» **Task objective**:
Scan the records below. List lines holding "high".

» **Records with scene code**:
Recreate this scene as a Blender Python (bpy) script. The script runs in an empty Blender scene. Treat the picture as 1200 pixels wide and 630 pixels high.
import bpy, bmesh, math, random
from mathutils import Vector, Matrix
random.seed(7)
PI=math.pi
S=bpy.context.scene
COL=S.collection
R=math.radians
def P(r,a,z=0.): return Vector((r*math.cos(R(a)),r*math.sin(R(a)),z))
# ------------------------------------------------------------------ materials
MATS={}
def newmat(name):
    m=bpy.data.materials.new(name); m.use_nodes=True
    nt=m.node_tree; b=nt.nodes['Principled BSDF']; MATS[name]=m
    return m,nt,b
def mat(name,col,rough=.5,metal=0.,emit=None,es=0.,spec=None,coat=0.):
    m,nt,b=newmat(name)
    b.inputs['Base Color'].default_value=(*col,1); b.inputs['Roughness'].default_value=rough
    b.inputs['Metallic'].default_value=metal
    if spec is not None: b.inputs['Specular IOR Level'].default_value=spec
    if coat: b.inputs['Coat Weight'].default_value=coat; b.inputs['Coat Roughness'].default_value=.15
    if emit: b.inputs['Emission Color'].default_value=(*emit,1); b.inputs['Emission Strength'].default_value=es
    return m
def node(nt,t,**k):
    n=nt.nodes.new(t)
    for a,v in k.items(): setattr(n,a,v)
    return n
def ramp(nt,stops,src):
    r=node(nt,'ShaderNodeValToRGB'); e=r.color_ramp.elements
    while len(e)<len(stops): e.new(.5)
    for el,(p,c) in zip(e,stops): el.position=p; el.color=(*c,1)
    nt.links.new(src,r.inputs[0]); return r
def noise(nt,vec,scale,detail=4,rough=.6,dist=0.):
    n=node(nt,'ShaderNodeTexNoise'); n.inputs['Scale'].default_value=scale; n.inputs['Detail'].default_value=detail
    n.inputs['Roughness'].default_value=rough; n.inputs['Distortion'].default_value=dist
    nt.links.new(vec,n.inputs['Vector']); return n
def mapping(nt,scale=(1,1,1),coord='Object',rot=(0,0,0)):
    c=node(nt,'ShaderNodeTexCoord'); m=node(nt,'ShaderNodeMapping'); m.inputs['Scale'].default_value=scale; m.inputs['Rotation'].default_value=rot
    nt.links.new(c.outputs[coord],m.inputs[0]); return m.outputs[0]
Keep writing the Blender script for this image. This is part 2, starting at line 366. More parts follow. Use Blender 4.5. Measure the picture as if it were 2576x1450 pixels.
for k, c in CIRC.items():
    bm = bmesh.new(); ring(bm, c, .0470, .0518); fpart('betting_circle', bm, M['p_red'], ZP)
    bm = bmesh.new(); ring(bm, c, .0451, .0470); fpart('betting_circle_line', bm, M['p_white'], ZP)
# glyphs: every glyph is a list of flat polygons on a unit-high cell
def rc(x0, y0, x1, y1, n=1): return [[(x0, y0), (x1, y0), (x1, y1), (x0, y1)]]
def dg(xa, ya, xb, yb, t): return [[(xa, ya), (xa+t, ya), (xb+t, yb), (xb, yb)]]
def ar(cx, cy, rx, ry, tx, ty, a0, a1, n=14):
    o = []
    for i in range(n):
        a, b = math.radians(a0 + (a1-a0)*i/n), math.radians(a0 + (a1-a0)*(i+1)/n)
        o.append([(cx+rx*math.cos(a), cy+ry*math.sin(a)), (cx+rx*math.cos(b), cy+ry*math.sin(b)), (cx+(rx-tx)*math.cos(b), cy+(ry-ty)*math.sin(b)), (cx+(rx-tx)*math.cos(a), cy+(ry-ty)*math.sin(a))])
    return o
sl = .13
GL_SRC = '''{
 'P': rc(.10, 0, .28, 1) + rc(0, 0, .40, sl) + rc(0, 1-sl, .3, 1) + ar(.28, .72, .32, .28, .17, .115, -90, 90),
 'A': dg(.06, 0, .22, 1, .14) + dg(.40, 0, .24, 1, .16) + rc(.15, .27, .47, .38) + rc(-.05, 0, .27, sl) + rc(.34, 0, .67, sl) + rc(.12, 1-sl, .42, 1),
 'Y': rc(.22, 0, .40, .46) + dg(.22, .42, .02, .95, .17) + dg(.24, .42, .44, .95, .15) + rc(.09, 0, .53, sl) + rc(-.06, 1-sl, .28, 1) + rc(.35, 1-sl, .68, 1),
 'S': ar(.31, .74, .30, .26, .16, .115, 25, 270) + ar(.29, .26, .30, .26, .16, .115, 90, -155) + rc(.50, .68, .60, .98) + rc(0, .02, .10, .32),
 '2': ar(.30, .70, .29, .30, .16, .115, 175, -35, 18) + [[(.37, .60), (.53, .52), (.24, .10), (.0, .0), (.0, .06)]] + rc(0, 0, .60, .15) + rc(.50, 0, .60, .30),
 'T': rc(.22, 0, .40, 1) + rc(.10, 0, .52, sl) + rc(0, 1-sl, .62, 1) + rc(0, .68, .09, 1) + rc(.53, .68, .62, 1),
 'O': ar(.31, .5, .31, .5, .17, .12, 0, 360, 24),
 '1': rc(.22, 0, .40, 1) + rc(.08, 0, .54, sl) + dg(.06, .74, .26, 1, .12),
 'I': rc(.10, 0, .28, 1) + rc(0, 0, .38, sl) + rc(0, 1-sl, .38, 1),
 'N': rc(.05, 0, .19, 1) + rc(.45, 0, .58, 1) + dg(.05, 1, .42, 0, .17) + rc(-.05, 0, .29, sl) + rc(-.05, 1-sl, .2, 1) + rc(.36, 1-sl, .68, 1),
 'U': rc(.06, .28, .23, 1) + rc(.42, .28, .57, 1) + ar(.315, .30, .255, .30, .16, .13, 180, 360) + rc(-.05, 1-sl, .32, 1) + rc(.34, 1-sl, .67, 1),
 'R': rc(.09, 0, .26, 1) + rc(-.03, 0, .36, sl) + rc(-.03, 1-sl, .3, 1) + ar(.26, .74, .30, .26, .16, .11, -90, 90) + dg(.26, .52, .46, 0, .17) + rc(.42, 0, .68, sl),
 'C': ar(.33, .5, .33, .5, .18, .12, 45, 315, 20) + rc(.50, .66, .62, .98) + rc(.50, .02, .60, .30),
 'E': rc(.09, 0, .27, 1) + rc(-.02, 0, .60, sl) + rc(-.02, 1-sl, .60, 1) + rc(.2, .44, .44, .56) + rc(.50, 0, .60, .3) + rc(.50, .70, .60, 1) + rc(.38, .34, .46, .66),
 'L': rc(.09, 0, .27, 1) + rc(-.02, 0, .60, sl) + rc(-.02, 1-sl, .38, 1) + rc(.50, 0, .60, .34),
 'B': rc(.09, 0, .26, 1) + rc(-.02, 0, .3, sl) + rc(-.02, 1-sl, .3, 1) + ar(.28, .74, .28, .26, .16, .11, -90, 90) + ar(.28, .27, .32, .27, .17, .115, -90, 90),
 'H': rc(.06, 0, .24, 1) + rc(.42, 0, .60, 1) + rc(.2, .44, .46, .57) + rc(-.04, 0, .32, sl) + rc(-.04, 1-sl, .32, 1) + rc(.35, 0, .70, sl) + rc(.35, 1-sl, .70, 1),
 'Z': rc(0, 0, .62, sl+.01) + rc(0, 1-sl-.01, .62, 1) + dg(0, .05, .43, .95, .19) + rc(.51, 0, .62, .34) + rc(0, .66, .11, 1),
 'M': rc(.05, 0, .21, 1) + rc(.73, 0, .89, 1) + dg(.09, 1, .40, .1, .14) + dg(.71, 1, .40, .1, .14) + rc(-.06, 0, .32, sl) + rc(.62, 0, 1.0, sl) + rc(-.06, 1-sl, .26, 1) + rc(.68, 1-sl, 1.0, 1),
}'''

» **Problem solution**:
Recreate this scene as a Blender Python (bpy) script. The script runs in an empty Blender scene. Treat the picture as 1200 pixels wide and 630 pixels high.
# glyphs: every glyph is a list of flat polygons on a unit-high cell